Provided material:
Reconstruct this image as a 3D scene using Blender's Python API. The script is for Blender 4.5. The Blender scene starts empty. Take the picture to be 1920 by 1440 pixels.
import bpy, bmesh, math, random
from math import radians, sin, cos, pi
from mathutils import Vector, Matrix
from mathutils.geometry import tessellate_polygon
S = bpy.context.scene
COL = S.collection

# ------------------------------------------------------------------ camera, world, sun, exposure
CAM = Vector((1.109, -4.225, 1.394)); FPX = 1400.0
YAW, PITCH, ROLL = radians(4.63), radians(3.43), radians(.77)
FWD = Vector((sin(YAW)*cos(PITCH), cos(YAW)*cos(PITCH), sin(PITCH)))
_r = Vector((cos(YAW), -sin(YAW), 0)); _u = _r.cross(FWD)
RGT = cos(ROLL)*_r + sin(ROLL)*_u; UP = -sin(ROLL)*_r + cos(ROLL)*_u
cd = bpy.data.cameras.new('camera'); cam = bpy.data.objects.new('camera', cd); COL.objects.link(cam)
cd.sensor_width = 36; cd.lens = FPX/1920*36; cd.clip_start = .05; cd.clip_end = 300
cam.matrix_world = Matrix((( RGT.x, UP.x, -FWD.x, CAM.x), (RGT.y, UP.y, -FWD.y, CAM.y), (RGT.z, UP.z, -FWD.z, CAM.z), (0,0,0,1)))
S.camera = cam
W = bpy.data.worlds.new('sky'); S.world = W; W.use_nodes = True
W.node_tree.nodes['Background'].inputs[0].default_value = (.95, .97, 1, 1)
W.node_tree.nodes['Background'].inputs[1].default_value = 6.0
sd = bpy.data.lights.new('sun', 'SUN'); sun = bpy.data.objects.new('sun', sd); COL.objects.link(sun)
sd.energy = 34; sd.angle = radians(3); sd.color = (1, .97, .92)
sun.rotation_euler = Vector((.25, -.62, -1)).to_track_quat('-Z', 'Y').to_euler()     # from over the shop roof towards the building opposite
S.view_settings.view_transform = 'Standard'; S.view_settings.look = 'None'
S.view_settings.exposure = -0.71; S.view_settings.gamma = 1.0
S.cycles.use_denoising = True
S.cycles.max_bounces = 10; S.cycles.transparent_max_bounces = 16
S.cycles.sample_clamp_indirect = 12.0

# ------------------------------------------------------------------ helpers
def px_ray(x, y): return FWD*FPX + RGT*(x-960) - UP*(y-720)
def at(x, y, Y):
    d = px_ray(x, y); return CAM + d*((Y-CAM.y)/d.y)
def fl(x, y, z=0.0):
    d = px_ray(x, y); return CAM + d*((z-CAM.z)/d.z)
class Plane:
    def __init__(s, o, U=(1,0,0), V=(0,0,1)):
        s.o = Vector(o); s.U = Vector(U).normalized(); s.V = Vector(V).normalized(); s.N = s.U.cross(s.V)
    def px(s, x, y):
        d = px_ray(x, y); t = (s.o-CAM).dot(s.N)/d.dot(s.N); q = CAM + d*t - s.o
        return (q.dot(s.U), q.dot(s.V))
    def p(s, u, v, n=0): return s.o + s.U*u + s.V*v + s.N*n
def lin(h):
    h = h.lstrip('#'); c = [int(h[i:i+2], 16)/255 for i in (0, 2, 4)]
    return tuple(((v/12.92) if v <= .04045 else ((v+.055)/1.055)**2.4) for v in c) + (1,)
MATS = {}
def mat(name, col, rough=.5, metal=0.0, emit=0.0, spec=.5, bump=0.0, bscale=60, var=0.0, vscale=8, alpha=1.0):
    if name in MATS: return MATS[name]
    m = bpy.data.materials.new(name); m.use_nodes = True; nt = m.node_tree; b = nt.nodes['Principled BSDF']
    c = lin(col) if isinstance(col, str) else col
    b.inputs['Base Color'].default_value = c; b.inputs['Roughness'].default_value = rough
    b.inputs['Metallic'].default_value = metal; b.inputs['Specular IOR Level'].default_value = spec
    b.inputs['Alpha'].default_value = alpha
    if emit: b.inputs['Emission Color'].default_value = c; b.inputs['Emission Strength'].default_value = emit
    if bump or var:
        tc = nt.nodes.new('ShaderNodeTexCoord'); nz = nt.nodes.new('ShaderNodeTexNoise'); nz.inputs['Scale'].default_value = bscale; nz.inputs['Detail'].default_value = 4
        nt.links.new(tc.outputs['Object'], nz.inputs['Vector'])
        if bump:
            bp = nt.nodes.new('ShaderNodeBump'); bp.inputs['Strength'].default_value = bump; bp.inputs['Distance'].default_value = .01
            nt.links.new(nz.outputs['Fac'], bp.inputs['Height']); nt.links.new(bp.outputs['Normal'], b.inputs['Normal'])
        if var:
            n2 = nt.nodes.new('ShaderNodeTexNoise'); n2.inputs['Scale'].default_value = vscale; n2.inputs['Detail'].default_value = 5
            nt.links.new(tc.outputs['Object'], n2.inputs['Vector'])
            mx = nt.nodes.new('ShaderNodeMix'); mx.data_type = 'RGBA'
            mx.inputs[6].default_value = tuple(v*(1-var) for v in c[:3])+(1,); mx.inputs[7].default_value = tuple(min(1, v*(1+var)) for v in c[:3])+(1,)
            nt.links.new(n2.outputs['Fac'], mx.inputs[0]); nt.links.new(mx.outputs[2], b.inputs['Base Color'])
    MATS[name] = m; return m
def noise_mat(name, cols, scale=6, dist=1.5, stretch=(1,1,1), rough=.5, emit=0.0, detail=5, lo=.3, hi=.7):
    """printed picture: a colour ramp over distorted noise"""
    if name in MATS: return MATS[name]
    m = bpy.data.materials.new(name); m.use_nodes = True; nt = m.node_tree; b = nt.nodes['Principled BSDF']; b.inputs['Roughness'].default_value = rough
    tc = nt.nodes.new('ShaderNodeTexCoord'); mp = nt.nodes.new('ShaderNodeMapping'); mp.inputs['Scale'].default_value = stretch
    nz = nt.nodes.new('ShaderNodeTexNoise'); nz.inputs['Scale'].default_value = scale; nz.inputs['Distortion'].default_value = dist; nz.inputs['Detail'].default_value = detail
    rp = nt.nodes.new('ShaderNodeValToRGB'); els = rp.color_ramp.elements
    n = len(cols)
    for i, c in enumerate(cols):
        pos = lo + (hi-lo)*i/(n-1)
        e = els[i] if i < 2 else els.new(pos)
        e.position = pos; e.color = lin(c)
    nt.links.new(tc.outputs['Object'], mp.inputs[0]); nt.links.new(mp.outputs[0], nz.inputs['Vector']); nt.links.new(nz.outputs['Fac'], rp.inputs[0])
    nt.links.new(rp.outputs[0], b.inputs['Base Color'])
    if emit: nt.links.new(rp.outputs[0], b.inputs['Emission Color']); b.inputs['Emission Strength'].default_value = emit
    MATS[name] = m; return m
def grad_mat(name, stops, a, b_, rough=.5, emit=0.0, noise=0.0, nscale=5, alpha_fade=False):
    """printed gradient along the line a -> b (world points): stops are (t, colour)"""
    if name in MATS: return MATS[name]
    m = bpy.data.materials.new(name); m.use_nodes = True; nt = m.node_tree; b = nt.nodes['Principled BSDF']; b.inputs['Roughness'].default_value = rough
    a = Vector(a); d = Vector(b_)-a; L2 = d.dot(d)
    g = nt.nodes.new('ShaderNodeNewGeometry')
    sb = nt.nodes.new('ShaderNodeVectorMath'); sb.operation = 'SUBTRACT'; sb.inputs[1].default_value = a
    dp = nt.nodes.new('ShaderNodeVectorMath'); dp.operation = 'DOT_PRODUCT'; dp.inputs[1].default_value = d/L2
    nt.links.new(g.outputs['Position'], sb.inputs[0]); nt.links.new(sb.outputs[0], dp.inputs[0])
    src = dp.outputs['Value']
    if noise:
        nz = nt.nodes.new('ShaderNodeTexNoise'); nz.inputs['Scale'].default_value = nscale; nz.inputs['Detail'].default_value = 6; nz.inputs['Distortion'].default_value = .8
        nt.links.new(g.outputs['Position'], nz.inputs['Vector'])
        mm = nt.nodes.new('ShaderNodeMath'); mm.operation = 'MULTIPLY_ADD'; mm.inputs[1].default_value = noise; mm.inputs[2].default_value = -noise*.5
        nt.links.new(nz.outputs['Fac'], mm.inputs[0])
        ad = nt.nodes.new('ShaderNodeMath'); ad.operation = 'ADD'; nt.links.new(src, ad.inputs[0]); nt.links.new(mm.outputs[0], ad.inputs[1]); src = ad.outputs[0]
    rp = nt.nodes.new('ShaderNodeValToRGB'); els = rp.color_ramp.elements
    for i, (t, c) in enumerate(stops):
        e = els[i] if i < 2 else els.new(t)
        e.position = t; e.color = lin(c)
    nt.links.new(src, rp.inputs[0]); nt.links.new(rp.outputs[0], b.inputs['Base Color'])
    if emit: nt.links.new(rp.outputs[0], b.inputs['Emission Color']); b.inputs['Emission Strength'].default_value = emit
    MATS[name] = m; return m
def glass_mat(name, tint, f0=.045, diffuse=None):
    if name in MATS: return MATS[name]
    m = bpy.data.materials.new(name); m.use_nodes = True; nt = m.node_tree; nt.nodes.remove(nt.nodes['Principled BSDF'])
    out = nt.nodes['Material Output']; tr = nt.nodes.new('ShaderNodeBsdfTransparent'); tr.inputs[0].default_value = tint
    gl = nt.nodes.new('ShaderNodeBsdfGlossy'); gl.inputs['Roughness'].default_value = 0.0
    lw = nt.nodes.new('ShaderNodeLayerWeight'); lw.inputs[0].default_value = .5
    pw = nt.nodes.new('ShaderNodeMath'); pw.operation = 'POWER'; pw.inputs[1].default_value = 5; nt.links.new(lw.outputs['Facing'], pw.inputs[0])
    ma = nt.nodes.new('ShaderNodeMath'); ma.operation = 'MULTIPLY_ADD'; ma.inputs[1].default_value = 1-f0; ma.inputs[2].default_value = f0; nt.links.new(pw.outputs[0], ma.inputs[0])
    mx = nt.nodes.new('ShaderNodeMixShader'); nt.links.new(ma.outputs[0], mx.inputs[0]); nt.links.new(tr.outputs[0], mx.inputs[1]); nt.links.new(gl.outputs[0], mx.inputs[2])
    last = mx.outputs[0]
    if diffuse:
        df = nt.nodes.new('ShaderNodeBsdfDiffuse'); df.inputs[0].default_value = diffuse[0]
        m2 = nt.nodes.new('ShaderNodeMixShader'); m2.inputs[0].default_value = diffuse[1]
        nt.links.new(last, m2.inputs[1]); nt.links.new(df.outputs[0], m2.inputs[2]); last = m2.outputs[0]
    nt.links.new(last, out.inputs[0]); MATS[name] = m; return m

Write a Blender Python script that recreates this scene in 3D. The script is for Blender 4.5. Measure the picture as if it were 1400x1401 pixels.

Task objective: Return only the exact lines from the opening of the records through the line that contains "COL = S.collection", both included.

Written answer:
Reconstruct this image as a 3D scene using Blender's Python API. The script is for Blender 4.5. The Blender scene starts empty. Take the picture to be 1920 by 1440 pixels.
import bpy, bmesh, math, random
from math import radians, sin, cos, pi
from mathutils import Vector, Matrix
from mathutils.geometry import tessellate_polygon
S = bpy.context.scene
COL = S.collection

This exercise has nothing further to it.